Supplied data:
——————————
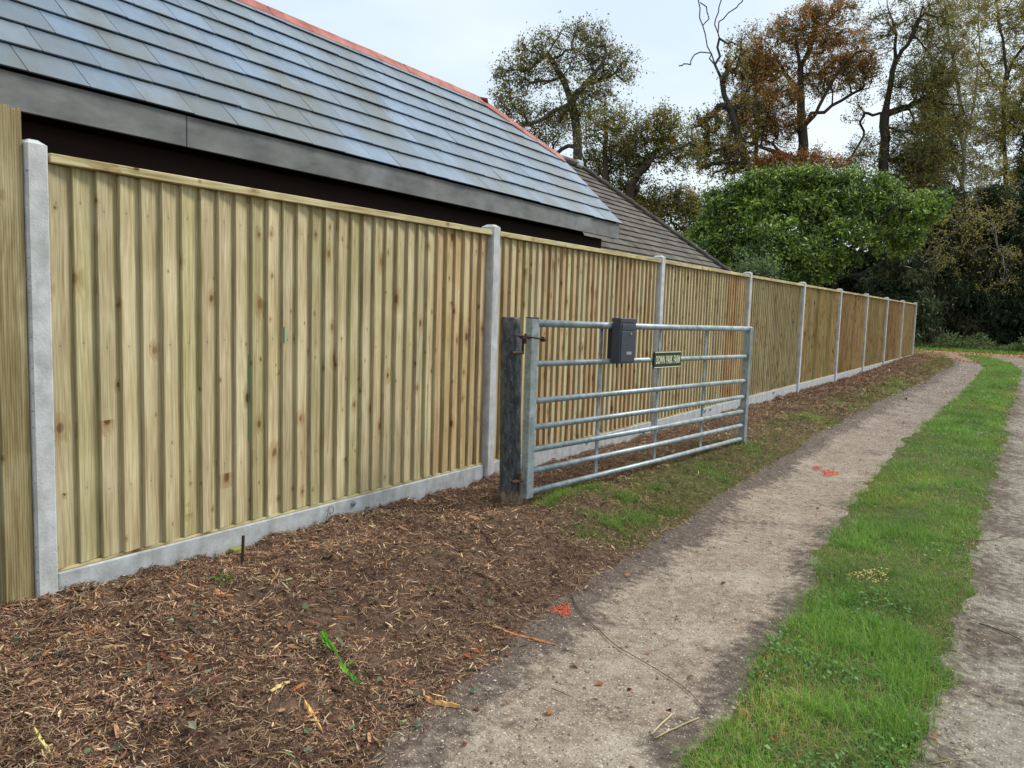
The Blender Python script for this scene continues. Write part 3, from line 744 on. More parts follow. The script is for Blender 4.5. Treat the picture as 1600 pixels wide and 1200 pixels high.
# name plate
sg = thing('farm_name_plate', 'dark green name plate with cream capital letters on the second bar of the gate', 'sign', tuple(gp(1.74, .82, .03)))
s0, s1, q0, q1 = 1.515, 1.96, .765, .895
b = MB(); gbox(b, s0, s1, q0, q1, .022, .034, .002); b.build('plate', M['signgreen'], sg)
b = MB()
for a in ((s0+.004, s1-.004, q1-.010, q1-.004), (s0+.004, s1-.004, q0+.004, q0+.010)): gbox(b, a[0], a[1], a[2], a[3], .0342, .0352, .0003)
b.build('border_line', M['cream'], sg)
cu = bpy.data.curves.new('lettering', 'FONT'); cu.body = 'DOWN PARK FARM'; cu.size = .098; cu.align_x = 'CENTER'; cu.align_y = 'CENTER'; cu.extrude = .0008; cu.offset = .001; cu.space_word = 1.5; cu.space_character = 1.06
to = bpy.data.objects.new('tmp', cu); link(to); bpy.context.view_layer.update()
dg = bpy.context.evaluated_depsgraph_get(); me = bpy.data.meshes.new_from_object(to.evaluated_get(dg)); bpy.data.objects.remove(to)
co = np.empty(len(me.vertices)*3); me.vertices.foreach_get('co', co); co = co.reshape(-1, 3)
wdt = co[:, 0].max()-co[:, 0].min(); sx = (s1-s0-.045)/wdt; zc = (q0+q1)/2; yc = (co[:, 1].max()+co[:, 1].min())/2
NV = np.array([gp((s0+s1)/2+c[0]*sx, zc+(c[1]-yc)*.9, .0352+c[2]) for c in co])
faces = [tuple(p.vertices) for p in me.polygons]
mesh('lettering', NV, faces, M['cream'], sg)
for t in (s0+.08, s1-.08):
    b = MB(); gbox(b, t-.01, t+.01, q0+.02, q1-.02, -.024, .0215, .001)
    b.build('clamp', M['boxdark'], sg)
#SPLIT
# ------------------------------------------------------------------ scatter
def unit(v): return v/(np.linalg.norm(v, axis=-1, keepdims=True)+1e-9)
def ribbons(P, D, S, Lg, W, bend_, cols, nseg=2, taper=True, tipcol=None):
    """curved flat strips: P root, D direction, S side, bend_ vector added quadratically"""
    n = len(P); V = []; Cc = []
    for q in range(nseg+1):
        t = q/nseg; c = P+D*(Lg*t)[:, None]+bend_*(t*t)
        w = W*(1-t*.92 if taper else (1-.45*abs(2*t-1)))
        V.append(c-S*w[:, None]/2); V.append(c+S*w[:, None]/2)
        cc = cols if tipcol is None else cols*(1-t)+tipcol*t
        Cc += [cc, cc]
    V = np.stack(V, 1); Cc = np.stack(Cc, 1); m = 2*(nseg+1)
    base = (np.arange(n)*m)[:, None]
    F = np.concatenate([base+np.array([2*q, 2*q+1, 2*q+3, 2*q+2]) for q in range(nseg)])
    return V.reshape(-1, 3), F, Cc.reshape(-1, 3)
def pal(n, cols, var=.2):
    c = np.array([lin(*q) for q in cols]); i = rng.integers(0, len(c), n)
    return c[i]*rng.uniform(1-var, 1+var, (n, 1))
def rand_xy(n, x0, x1, y0, y1, k=0.0):
    """k>0 packs more towards y0"""
    u = rng.random(n)
    if k > 0: y = y0*(y1/y0)**u if k >= 1 else y0+(y1-y0)*u**(1+k*2)
    else: y = y0+(y1-y0)*u
    return rng.uniform(x0, x1, n), y
def leaflets(P, Nn, size, asp=.5, fold=.25):
    """rhombic leaves: root P, direction random in plane with normal Nn"""
    n = len(P); A = unit(np.cross(Nn, rng.normal(0, 1, (n, 3)))); Bv = np.cross(Nn, A)
    s = size[:, None]
    V = np.stack([P, P+A*s*.5+Bv*s*asp*.5+Nn*s*fold*.3, P+A*s, P+A*s*.5-Bv*s*asp*.5+Nn*s*fold*.3], 1)
    F = (np.arange(n)*4)[:, None]+np.array([0, 1, 2, 3]); return V.reshape(-1, 3), F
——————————
Challenge: Print out the material word for word, omitting the pictures.

Output of the task:
The Blender Python script for this scene continues. Write part 3, from line 744 on. More parts follow. The script is for Blender 4.5. Treat the picture as 1600 pixels wide and 1200 pixels high.
# name plate
sg = thing('farm_name_plate', 'dark green name plate with cream capital letters on the second bar of the gate', 'sign', tuple(gp(1.74, .82, .03)))
s0, s1, q0, q1 = 1.515, 1.96, .765, .895
b = MB(); gbox(b, s0, s1, q0, q1, .022, .034, .002); b.build('plate', M['signgreen'], sg)
b = MB()
for a in ((s0+.004, s1-.004, q1-.010, q1-.004), (s0+.004, s1-.004, q0+.004, q0+.010)): gbox(b, a[0], a[1], a[2], a[3], .0342, .0352, .0003)
b.build('border_line', M['cream'], sg)
cu = bpy.data.curves.new('lettering', 'FONT'); cu.body = 'DOWN PARK FARM'; cu.size = .098; cu.align_x = 'CENTER'; cu.align_y = 'CENTER'; cu.extrude = .0008; cu.offset = .001; cu.space_word = 1.5; cu.space_character = 1.06
to = bpy.data.objects.new('tmp', cu); link(to); bpy.context.view_layer.update()
dg = bpy.context.evaluated_depsgraph_get(); me = bpy.data.meshes.new_from_object(to.evaluated_get(dg)); bpy.data.objects.remove(to)
co = np.empty(len(me.vertices)*3); me.vertices.foreach_get('co', co); co = co.reshape(-1, 3)
wdt = co[:, 0].max()-co[:, 0].min(); sx = (s1-s0-.045)/wdt; zc = (q0+q1)/2; yc = (co[:, 1].max()+co[:, 1].min())/2
NV = np.array([gp((s0+s1)/2+c[0]*sx, zc+(c[1]-yc)*.9, .0352+c[2]) for c in co])
faces = [tuple(p.vertices) for p in me.polygons]
mesh('lettering', NV, faces, M['cream'], sg)
for t in (s0+.08, s1-.08):
    b = MB(); gbox(b, t-.01, t+.01, q0+.02, q1-.02, -.024, .0215, .001)
    b.build('clamp', M['boxdark'], sg)
#SPLIT
# ------------------------------------------------------------------ scatter
def unit(v): return v/(np.linalg.norm(v, axis=-1, keepdims=True)+1e-9)
def ribbons(P, D, S, Lg, W, bend_, cols, nseg=2, taper=True, tipcol=None):
    """curved flat strips: P root, D direction, S side, bend_ vector added quadratically"""
    n = len(P); V = []; Cc = []
    for q in range(nseg+1):
        t = q/nseg; c = P+D*(Lg*t)[:, None]+bend_*(t*t)
        w = W*(1-t*.92 if taper else (1-.45*abs(2*t-1)))
        V.append(c-S*w[:, None]/2); V.append(c+S*w[:, None]/2)
        cc = cols if tipcol is None else cols*(1-t)+tipcol*t
        Cc += [cc, cc]
    V = np.stack(V, 1); Cc = np.stack(Cc, 1); m = 2*(nseg+1)
    base = (np.arange(n)*m)[:, None]
    F = np.concatenate([base+np.array([2*q, 2*q+1, 2*q+3, 2*q+2]) for q in range(nseg)])
    return V.reshape(-1, 3), F, Cc.reshape(-1, 3)
def pal(n, cols, var=.2):
    c = np.array([lin(*q) for q in cols]); i = rng.integers(0, len(c), n)
    return c[i]*rng.uniform(1-var, 1+var, (n, 1))
def rand_xy(n, x0, x1, y0, y1, k=0.0):
    """k>0 packs more towards y0"""
    u = rng.random(n)
    if k > 0: y = y0*(y1/y0)**u if k >= 1 else y0+(y1-y0)*u**(1+k*2)
    else: y = y0+(y1-y0)*u
    return rng.uniform(x0, x1, n), y
def leaflets(P, Nn, size, asp=.5, fold=.25):
    """rhombic leaves: root P, direction random in plane with normal Nn"""
    n = len(P); A = unit(np.cross(Nn, rng.normal(0, 1, (n, 3)))); Bv = np.cross(Nn, A)
    s = size[:, None]
    V = np.stack([P, P+A*s*.5+Bv*s*asp*.5+Nn*s*fold*.3, P+A*s, P+A*s*.5-Bv*s*asp*.5+Nn*s*fold*.3], 1)
    F = (np.arange(n)*4)[:, None]+np.array([0, 1, 2, 3]); return V.reshape(-1, 3), F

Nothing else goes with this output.